While they were talking about this, Jesus himself stood among them and said to them, “Peace be with you.”
-Luke 24:36
This past week during VBS, I opened the doors to the front of the church to let in a youth helper and a little boy in need of a bathroom break. He told me he was this many (three fingers) and his name. I followed them down the hall toward the restrooms as the music emanated from the Great Hall and he began to dance to it, singing the words he’d learned... Shalom, Chavarim. It means, “peace, friends.” What better phrase could there be for a child to learn in as many languages as possible?
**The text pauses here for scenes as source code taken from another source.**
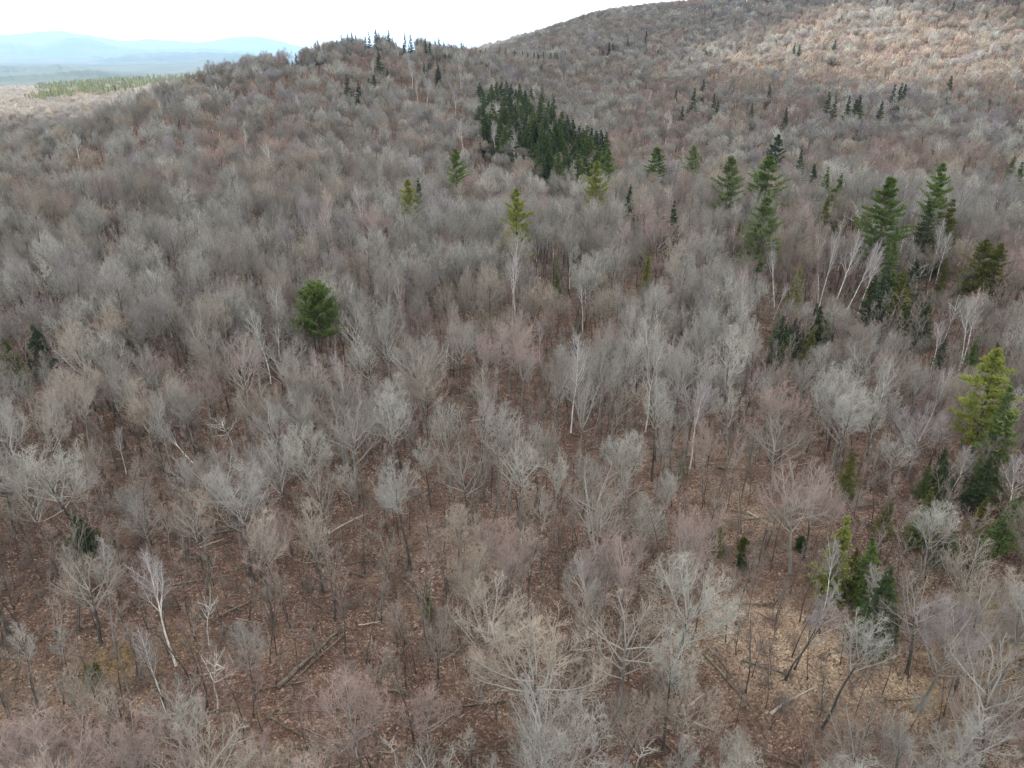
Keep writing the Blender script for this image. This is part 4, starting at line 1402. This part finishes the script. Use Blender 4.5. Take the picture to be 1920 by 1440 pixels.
# far stand of green conifers, lightened in colour to stand for sun and haze, on the low slope beyond the shoulder
x4, y4 = grid_points(900, 2600, 13)
z4 = ground_z(x4, y4)
u, v = project(x4, y4, z4 + 8)
k = (u > -300) & (u < 420) & seen(x4, y4, z4)
x4, y4, z4, u, v = x4[k], y4[k], z4[k], u[k], v[k]
con = (u > 40 + 60 * value_noise(x4 / 90, y4 / 90, 3)) & (v < 192 - (u - 70) * .17 + 22 * value_noise(x4 / 70, y4 / 70, 7)) & (rng.uniform(0, 1, len(x4)) < .9)
far_con = variant_collection('far stand', [whole('far conifer', (join([c_[0], c_[1]]), c_[2]), M_BARK, M_NEEDLE_FAR) for c_ in [conifer(950 + q, 15, 6.5, .05, 10, 5, 'spruce', 3, 4, 2.6) for q in range(3)]])
nn = int(con.sum())
h = rng.uniform(.6, 1.6, nn)
g = np.array([[.27, .30, .13]]) * (1 + rng.normal(0, .2, (nn, 1)))
scatter('conifer_woods', far_con, 3, x4[con], y4[con], z4[con], np.c_[h * 1.1, h * 1.1, h], g)
k = ~con
nn = int(k.sum())
h = rng.uniform(.75, 1.05, nn); wv = rng.uniform(1.5, 2., nn)
scatter('bare_woods', col_far, NFB + 1, x4[k], y4[k], z4[k], np.c_[h * wv, h * wv, h], tint_arr(np.where(rng.uniform(0, 1, nn) < .6, 'tan', 'grey')), rng.integers(0, NFB, nn))

# thin saplings and brush under the near trees
sap = [bare_tree(1000 + q, H=H_, fork=.45, trunk_top=.9, limbs=7, limb_len=.20, limb_ang=35, limb_up=.5, n2=5, n3=4, n4=0, r_trunk=.065, twig=.008, crook=.05) for q, H_ in enumerate((6, 9, 12, 11, 8))]
col_sap = variant_collection('sapling', [whole('sapling', s, M_BARK, M_TWIG_FAR) for s in sap])
xs, ys = grid_points(38, 300, 3.4, .5)
k = rng.uniform(0, 1, len(xs)) > .3
xs, ys = xs[k], ys[k]
nn = len(xs)
h = rng.uniform(.6, 1.25, nn)
scatter('saplings', col_sap, 5, xs, ys, ground_z(xs, ys), np.c_[h, h, h], tint_arr(np.where(rng.uniform(0, 1, nn) < .5, 'brown', 'pinkish')) * .85)


def brush(seed, H):
    r = np.random.default_rng(seed)
    m = 26
    base = np.c_[r.normal(0, .35, (m, 2)), np.zeros(m)]
    d = np.c_[r.normal(0, .35, (m, 2)), np.ones(m)]
    P = polylines(base, d, r.uniform(.5, 1, m) * H, 3, .1, .12, r)
    a = tubes(P, np.full(m, .014), np.full(m, .006), 3, .6, r.uniform(0, 1, m))
    p, d, ln, rr = children(P, np.full(m, H), np.full(m, .012), 6, .3, 1, 35, .3, r, lambda t: 1.1 - .5 * t, .7)
    return join([a, spikes(p, d, ln, np.full(len(p), .008), 1., r.uniform(0, 1, len(p)))])


bv = []
for q in range(4):
    B = brush(1100 + q, 1.6)
    bv.append(new_mesh('brush', B[0], B[1], [M_TWIG_FAR], {'lev': B[2], 'var': B[3]}))
col_br = variant_collection('brush', bv)
xs, ys = grid_points(38, 240, 2.7, .5)
dens = value_noise(xs / 9, ys / 9, 61)
k = (rng.uniform(0, 1, len(xs)) < smooth(.35, .75, dens) * .8)
xs, ys = xs[k], ys[k]
nn = len(xs)
h = rng.uniform(.5, 1.3, nn)
scatter('undergrowth', col_br, 4, xs, ys, ground_z(xs, ys), np.c_[h, h, h], tint_arr(np.where(rng.uniform(0, 1, nn) < .6, 'pinkish', 'brown')) * .75)

# sticks and limbs shed on the forest floor
dv_ = []
for q in range(6):
    r = np.random.default_rng(1300 + q)
    Ls = (1.2, 2.0, 3.0, 4.5, 6.5, 9.0)[q]
    P = polylines(np.array([[-Ls / 2, 0, .06 + .02 * Ls]]), np.array([[1., 0, 0]]), np.array([Ls]), 6, 0, .07, r)
    P[..., 2] = .05 + .015 * Ls
    pr = [tubes(P, np.array([.02 + .011 * Ls]), np.array([.012]), 4, 0, np.array([.5]))]
    p, d, ln, rr = children(P, np.array([Ls]), np.array([.02 + .008 * Ls]), 5, .3, 1, 45, .22, r, lambda t: 1.2 - .6 * t, .4)
    pr.append(spikes(p, d * np.array([1, 1, .5]), ln, rr, .5, r.uniform(0, 1, len(p))))
    B = join(pr)
    dv_.append(new_mesh('sticks', B[0], B[1], [M_LOG_PALE if q in (1,) else M_LOG], {'lev': B[2], 'var': B[3]}))
col_st = variant_collection('sticks', dv_)
xs, ys = grid_points(38, 210, 3.0, .5)
nn = len(xs)
scatter('woodland_debris', col_st, 6, xs, ys, ground_z(xs, ys) + .03, np.ones((nn, 3)) * rng.uniform(.7, 1.2, (nn, 1)), np.ones((nn, 3)), rng.choice(6, nn, p=[.3, .14, .22, .06, .18, .1]))

# leaf litter: real dry leaves on the near floor
M_LEAF, n, l, b = material('dry fallen leaves', .8, .2)
vr = attr(n, 'var')
l.new(mix(n, l, 1, ramp(n, l, vr.outputs['Fac'], ((0, (.045, .028, .022)), (.4, (.10, .062, .047)), (.75, (.185, .125, .095)), (1, (.40, .32, .245)))), attr(n, 'tint', 'INSTANCER').outputs['Color'], 'MULTIPLY'), b.inputs['Base Color'])
lv_ = []
for q in range(5):
    r = np.random.default_rng(1200 + q)
    m = 90
    p = np.c_[r.uniform(-1.3, 1.3, (m, 2)), r.uniform(.01, .06, m)]
    ang = r.uniform(0, 6.28, m)
    e1 = np.c_[np.cos(ang), np.sin(ang), r.normal(0, .45, m)] * r.uniform(.05, .12, (m, 1))
    e2 = np.c_[-np.sin(ang), np.cos(ang), r.normal(0, .45, m)] * r.uniform(.035, .08, (m, 1))
    V_ = np.stack([p - e1, p - e2, p + e1, p + e2], 1).reshape(-1, 3)
    F_ = np.arange(m * 4).reshape(-1, 4)
    lv_.append(new_mesh('leaves', V_, F_, [M_LEAF], {'var': np.repeat(r.beta(1.3, 2.2, m), 4)}))
col_lf = variant_collection('leaves', lv_)
xs, ys = grid_points(40, 170, 1.9, .5)
zs = ground_z(xs, ys) + .02
e = .5
gx = (ground_z(xs + e, ys) - ground_z(xs - e, ys)) / (2 * e)
gy = (ground_z(xs, ys + e) - ground_z(xs, ys - e)) / (2 * e)
nn = len(xs)
dry_sunlit_w = np.zeros(nn)
for px, py, r_, kk in ((1490, 1210, 7, 1.), (1400, 1170, 6, .8), (1560, 1290, 5, .7), (1680, 1290, 6, .6), (1330, 850, 8, .4)):
    p = at(px, py)
    dry_sunlit_w = np.maximum(dry_sunlit_w, kk * np.exp(-((xs - p[0]) ** 2 + (ys - p[1]) ** 2) / r_ ** 2))
tl = np.array([[.9, .82, .78]]) * (1 - dry_sunlit_w[:, None]) + np.array([[1.9, 1.95, 1.85]]) * dry_sunlit_w[:, None]  # leaves in the clearing lightened by colour, in place of sun on them
scatter('leaf_litter', col_lf, 5, xs, ys, zs, np.ones((nn, 3)), tl, None, np.c_[np.arctan(gy), -np.arctan(gx), np.zeros(nn)])

# ------------------------------------------------------------------ labels for the trees that have none: told by look and nearest landmark
SHAPEW = {'dense': 'bushy','broad': 'round crowned', 'tall': 'tall', 'slim': 'slender', 'vase': 'fan shaped', 'spruce': 'full', 'smallspruce': 'small', 'birch': 'white', 'snag': 'bleached'}
MARKS = [('the round headed green pine', 585, 620), ('the tallest green pine', 1682, 450), ('the big yellow green pine', 1884, 760), ('the young yellow green spruce', 1577, 1040),
         ('the two leaning birches', 310, 1200), ('the huge old maple', 110, 900), ('the rounded silvery maple', 555, 850), ('the black trunked silver maple', 1255, 1150),
         ('the widest tan maple', 985, 1220), ('the close pair of maples', 995, 930), ('the bright clearing', 1480, 1210), ('the mauve round maple', 1735, 1150), ('the thick diagonal log', 580, 1235),
         ('the slim yellow topped spruce', 800, 1110), ('the egg shaped pinkish maple', 1460, 780), ('the straight white birch', 1293, 790), ('the bowed white birch', 350, 830),
         ('the olive bush', 176, 1260), ('the white birch group', 1570, 520), ('the red leaved bush', 727, 635), ('the brown hollow', 700, 1140), ('the tall flaring maple', 1085, 760),
         ('the dark spruce clump', 1690, 590), ('the silvery bushy maple', 1715, 990)]
ORD = ['nearest', 'second nearest', 'third nearest', 'fourth nearest', 'fifth nearest', 'sixth nearest', 'seventh nearest', 'eighth nearest', 'ninth nearest', 'tenth nearest', 'eleventh nearest', 'twelfth nearest']
buckets = {}
for w in THINGS:
    if w['label'] or w['name'] not in ('bare_tree', 'birch_tree'):
        continue
    x, y, z = w['loc']
    u, v = project(x, y, z + w['H'] * .6)
    ds = [math.hypot(u - a, v - b_) for _, a, b_ in MARKS]
    k = int(np.argmin(ds))
    du, dv = u - MARKS[k][1], v - MARKS[k][2]
    rel = ('right of' if du > 0 else 'left of') if abs(du) > abs(dv) else ('in front of' if dv > 0 else 'behind')
    adj = f"{w['tint']} {SHAPEW[w['shape']]} {'pale barked' if w['pale'] else 'bare'} tree" 
    if w['name'] == 'birch_tree':
        adj = f"{'straight' if w['shape'] == 'birch' else 'crooked'} white birch with {w['tint']} twigs"
    buckets.setdefault((adj, rel, MARKS[k][0]), []).append((ds[k], w))
for (adj, rel, mk), lst in buckets.items():
    lst.sort(key=lambda q: q[0])
    for q, (_, w) in enumerate(lst):
        w['o']['label'] = f"{adj}, {ORD[q] + ' ' if len(lst) > 1 else ''}{rel} {mk}"
        w['label'] = w['o']['label']


def chain_labels(group, text_first, fmt):
    lst = [w for w in THINGS if not w['label'] and w['o'].get('group') == group]
    lst = sorted(lst, key=lambda w: project(*w['loc'])[0])
    return lst


NUM = ['first', 'second', 'third', 'fourth', 'fifth', 'sixth', 'seventh', 'eighth', 'ninth', 'tenth', 'eleventh', 'twelfth', 'thirteenth', 'fourteenth', 'fifteenth', 'sixteenth', 'seventeenth', 'eighteenth',
       'nineteenth', 'twentieth']
TENS = {2: 'twenty', 3: 'thirty', 4: 'forty', 5: 'fifty', 6: 'sixty', 7: 'seventy', 8: 'eighty', 9: 'ninety'}


def ordinal(q):
    if q < 20:
        return NUM[q]
    if q >= 99:
        return 'hundred and ' + NUM[q - 100] if q >= 100 else 'hundredth'
    t_, o_ = divmod(q + 1, 10)
    return (TENS[t_][:-1] + 'ieth') if o_ == 0 else f'{TENS[t_]}-{NUM[o_ - 1]}'


for grp, txt in (('shaded spruces in the mixed wood', '{s} shaded spruce among grey trees, {o} from the left in the mixed wood'),
                 ('spruces of the dark grove on the hill flank', '{s} dark spruce in the hillside grove, {o} from its left'),
                 ('scattered spruces along the wooded hilltop', '{s} spruce on the wooded hilltop, {o} from the left end of the line'),
                 ('lone dark spruces on the far hillside', '{s} dark spruce on the far hillside, {o} from its left end')):
    for q, w in enumerate(chain_labels(grp, '', '')):
        w['label'] = w['o']['label'] = txt.format(s='tall' if w['H'] > 14 else ('short' if w['H'] < 11 else 'pointed'), o=ordinal(q))

# ------------------------------------------------------------------ haze: closed box of pale air round camera and land
M_HAZE = bpy.data.materials.new('haze')
M_HAZE.use_nodes = True
hn = M_HAZE.node_tree.nodes
for q in list(hn):
    if q.type != 'OUTPUT_MATERIAL':
        hn.remove(q)
pv = hn.new('ShaderNodeVolumePrincipled')
pv.inputs['Color'].default_value = (.33, .52, .76, 1)
pv.inputs['Density'].default_value = 5.5e-5
pv.inputs['Anisotropy'].default_value = 0.2
M_HAZE.node_tree.links.new(pv.outputs['Volume'], [q for q in hn if q.type == 'OUTPUT_MATERIAL'][0].inputs['Volume'])
hx, hz0, hz1 = 30500., -160., 640.
hv = [(sx * hx, sy * hx, z_) for z_ in (hz0, hz1) for sx, sy in ((-1, -1), (1, -1), (1, 1), (-1, 1))]
hf = [(3, 2, 1, 0), (4, 5, 6, 7), (0, 1, 5, 4), (1, 2, 6, 5), (2, 3, 7, 6), (3, 0, 4, 7)]
hz = link('haze', new_mesh('haze', hv, hf, [M_HAZE]))
hz['kind'] = 'stuff'
hz.display_type = 'WIRE'
print('COUNTS individuals', len(THINGS), 'mid', len(rest1), 'far', len(x2), len(x3), 'stand', len(x4))
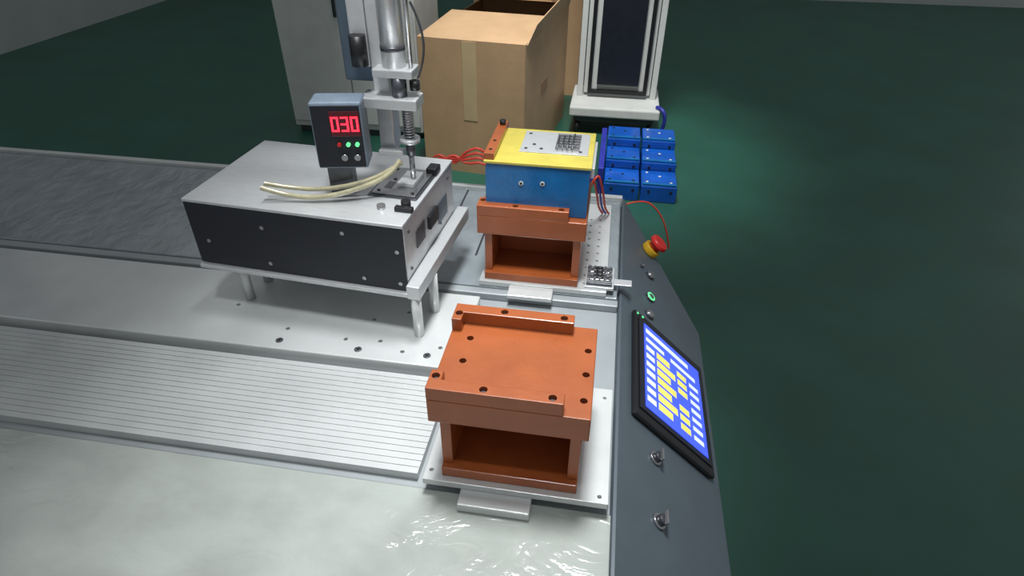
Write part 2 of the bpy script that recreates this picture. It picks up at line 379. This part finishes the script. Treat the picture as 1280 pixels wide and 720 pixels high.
e=empty('blue_panel_stack')
for r in range(3):
    for c in range(2):
        x=.20+c*.19; y=2.40+r*.20; z=-.8; h=.09+.04*r
        box('panel_%d%d'%(r,c),x,x+.18,y,y+.19,z,z+h,BLUE2,e,.006)
        box('panel_lip_%d%d'%(r,c),x+.004,x+.176,y+.004,y+.02,z+h,z+h+.012,BLUE,e,.003)
        discs('panel_holes_%d%d'%(r,c),[(x+.03,y+.05,z+h),(x+.15,y+.05,z+h),(x+.095,y+.12,z+h),(x+.03,y+.16,z+h)],.007,WHITE if c else HOLE,e,h=.002)
        discs('panel_face_holes_%d%d'%(r,c),[(x+.04,y,z+h-.03),(x+.15,y,z+h-.03)],.007,HOLE,e,n=(0,-1,0),h=.002)
box('violet_side',.165,.195,2.42,2.98,-.8,-.64,VIO,e,.005)

# ---------------- lights ----------------
def spot(n,loc,tgt,ang,en,rad=.15,blend=.5,col=(1,1,1)):
    l=bpy.data.lights.new(n,'SPOT'); l.energy=en; l.spot_size=math.radians(ang); l.spot_blend=blend; l.shadow_soft_size=rad; l.color=col
    o=bpy.data.objects.new(n,l); S.collection.objects.link(o); o.location=loc
    o.rotation_euler=(Vector(tgt)-Vector(loc)).to_track_quat('-Z','Y').to_euler(); return o
spot('added_work_spot',(.05,.60,2.7),(.05,-.02,0),23,440,.3,.6,(.96,.985,1))  # added spot, no real fitting: brightens the work zone, leaves the sides dim
spot('added_work_spot',(.0,-.2,2.9),(.0,.60,0),20,420,.3,.55,(.96,.985,1))  # companion added spot, aimed at the rear jig and feeder
spot('added_background_spot',(-.1,1.8,3.2),(-.05,3.0,-.6),36,760,.4,.5,(1,1,.98))  # added spot to brighten the cartons and cart behind the machine
w=bpy.data.worlds.new('World'); S.world=w; w.use_nodes=True
w.node_tree.nodes['Background'].inputs[0].default_value=(.92,.95,.98,1); w.node_tree.nodes['Background'].inputs[1].default_value=.36

# ---------------- camera ----------------
yaw,pit,rol=-.1565,.6188,.0075
fw=Vector((math.sin(yaw)*math.cos(pit),math.cos(yaw)*math.cos(pit),-math.sin(pit)))
r0=Vector((math.cos(yaw),-math.sin(yaw),0)); u0=r0.cross(fw)
r=math.cos(rol)*r0+math.sin(rol)*u0; u=-math.sin(rol)*r0+math.cos(rol)*u0
cd=bpy.data.cameras.new('camera'); c=bpy.data.objects.new('camera',cd); S.collection.objects.link(c)
c.matrix_world=Matrix(((r.x,u.x,-fw.x,.1833),(r.y,u.y,-fw.y,-.5144),(r.z,u.z,-fw.z,.6846),(0,0,0,1)))
cd.sensor_width=36; cd.lens=773.12*36/1280; cd.shift_x=2/1280; cd.shift_y=-2/1280; cd.clip_start=.02
S.camera=c
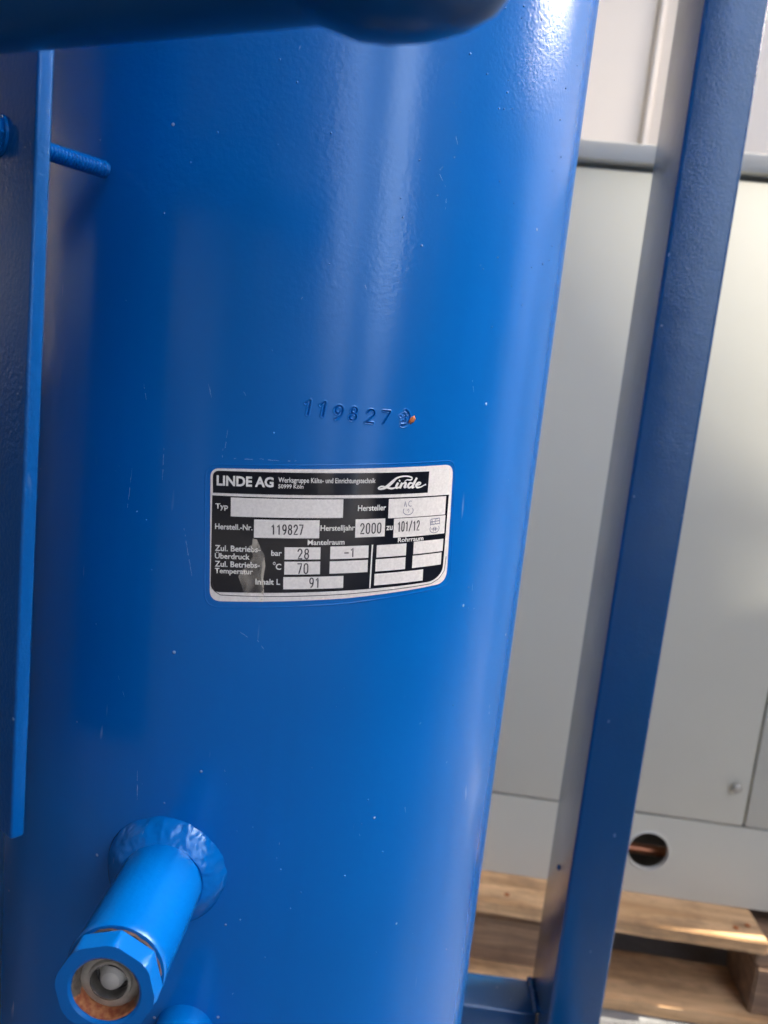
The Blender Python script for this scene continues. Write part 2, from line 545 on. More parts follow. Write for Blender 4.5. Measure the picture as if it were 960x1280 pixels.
# =================================================================== BLUE STEEL FRAME
FY = rad(-2.2)
fr = thing("steel_frame", "blue painted square steel frame post and cross beam right of the tank", "frame", (0, 0.668, 0), FY)
D = 0.66
px0 = 0.3153 * D / math.cos(FY)
pw, pd = 0.0756 * D, 0.132 * D
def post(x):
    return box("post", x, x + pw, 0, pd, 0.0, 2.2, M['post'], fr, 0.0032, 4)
post(px0)
post(px0 - 0.62)
for y0 in (0.0385,):
    box("cross_beam", px0 - 0.62 + pw + 0.001, px0 - 0.001, y0, y0 + 0.048, 0.20, 0.261, M['post'], fr, 0.003, 3)
box("cross_beam", px0 - 0.62, px0 + pw, 0.001, pd - 0.001, 2.203, 2.27, M['post'], fr, 0.003, 3)
for x in (px0 + 0.004, px0 - 0.616):
    box("side_beam", x, x + pw - 0.008, -0.47, -0.001, 0.20, 0.261, M['post'], fr, 0.003, 3)
box("cross_beam", px0 - 0.62, px0 + pw, -0.52, -0.473, 0.20, 0.261, M['post'], fr, 0.003, 3)
for x in (px0 + pw / 2, px0 - 0.62 + pw / 2):
    box("foot", x - 0.02, x + 0.02, -0.515, -0.478, 0.0, 0.199, M['post'], fr, 0.003, 3)
# weld bead where the beam meets the post
bmw = bmesh.new()
for k in range(9):
    bmesh.ops.create_icosphere(bmw, subdivisions=2, radius=0.0036,
                               matrix=Matrix.Translation((px0 - 0.002 + random.uniform(-.0006, .0006), 0.042 + k * 0.0052, 0.2625)))
smooth(link("weld_bead", bmw, M['post'], fr), 180)
cbm = bmesh.new()
for k in range(8):
    zz_ = random.uniform(0.35, 1.5)
    xq = px0 + random.choice([0.002, pw - 0.002, random.uniform(0.01, pw - 0.01)])
    r_ = random.uniform(0.0006, 0.0016)
    vs_ = [cbm.verts.new((xq + r_ * math.cos(t) * random.uniform(.5, 1.2), -0.0003, zz_ + r_ * 1.7 * math.sin(t) * random.uniform(.5, 1.2))) for t in [2 * math.pi * i / 9 for i in range(9)]]
    cbm.faces.new(vs_)
M['scuff'] = plain("scuffed_paint_chip", (0.06, 0.13, 0.27), 0.5, 0, 0.3, 900)
link("paint_chips", cbm, M['scuff'], fr)['kind'] = 'stuff'
lathe("paint_run", [(0, 0), (0, 0.003), (0.001, 0.0025), (0.002, 0.001), (0.002, 0)], (px0, 0.045, 0.42), (-1, 0, 0), M['post'], fr, 20)

# =================================================================== TANK
tank = thing("pressure_tank", "upright blue painted cylindrical pressure vessel with rating plate and sight glass", "tank",
             (CX, CY, 0))
def rel(pts):
    return [(p[0] - CX, p[1] - CY, p[2]) for p in pts]

# stroke digits (unit box 0..1 wide, 0..1.6 high)
def arc(cx, cy, rx, ry, a0, a1, n=14):
    return [(cx + rx * math.cos(rad(a0 + (a1 - a0) * i / n)), cy + ry * math.sin(rad(a0 + (a1 - a0) * i / n))) for i in range(n + 1)]
DG = {
    '0': [arc(.5, 1.15, .42, .45, 0, 180) + arc(.5, .45, .42, .45, 180, 360) + [(.92, 1.15)]],
    '1': [[(.2, 1.25), (.6, 1.6), (.6, 0)]],
    '2': [arc(.5, 1.15, .42, .45, 170, -20, 16) + [(.08, 0), (.95, 0)]],
    '7': [[(.05, 1.6), (.95, 1.6), (.35, 0)]],
    '8': [arc(.5, 1.22, .36, .38, 0, 360, 22), arc(.5, .42, .42, .42, 0, 360, 22)],
    '9': [arc(.5, 1.12, .42, .48, 0, 360, 24), arc(.2, 1.0, .72, 1.0, 10, -78, 12)],
    '/': [[(.0, -.05), (.9, 1.65)]],
    '-': [[(.05, .75), (.95, .75)]],
}
DG['3'] = [arc(.5, 1.2, .38, .4, 150, -80, 14) + arc(.5, .42, .42, .42, 85, -150, 16)]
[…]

For many people around the world, Shalom is the one Hebrew word they know. It’s both a common greeting and farewell. Except for a brief period in the 1960s and 70s, the same cannot be said of English. But it’s how Christ greeted people and what he offered. What would it be like for us to start there too? To greet our friends and strangers with peace? What would it be like to orient ourselves to creating, offering, building peace? Quick to offer grace and forgiveness, to release grudges and ask to be released from hate in turn? Jesus told us peace-makers are blessed.
The youth and I recently watched the film Best of Enemies, based on the true story of a KKK clan leader and a civil rights activist first squaring off over school integration and then becoming lifelong friends. It was not organic. It required they both be people of faith with common ground, both parents, and a peacemaker to forge a bridge between them. Imagine what we could do if we greeted people with peace, chose peace, releases our malice, and worked each day to be at peace with one another. This week, find a way to greet a stranger in peace or make a small peace with a family or friend and make your former of the world on of Shalom - deep peace - Christ’s peace.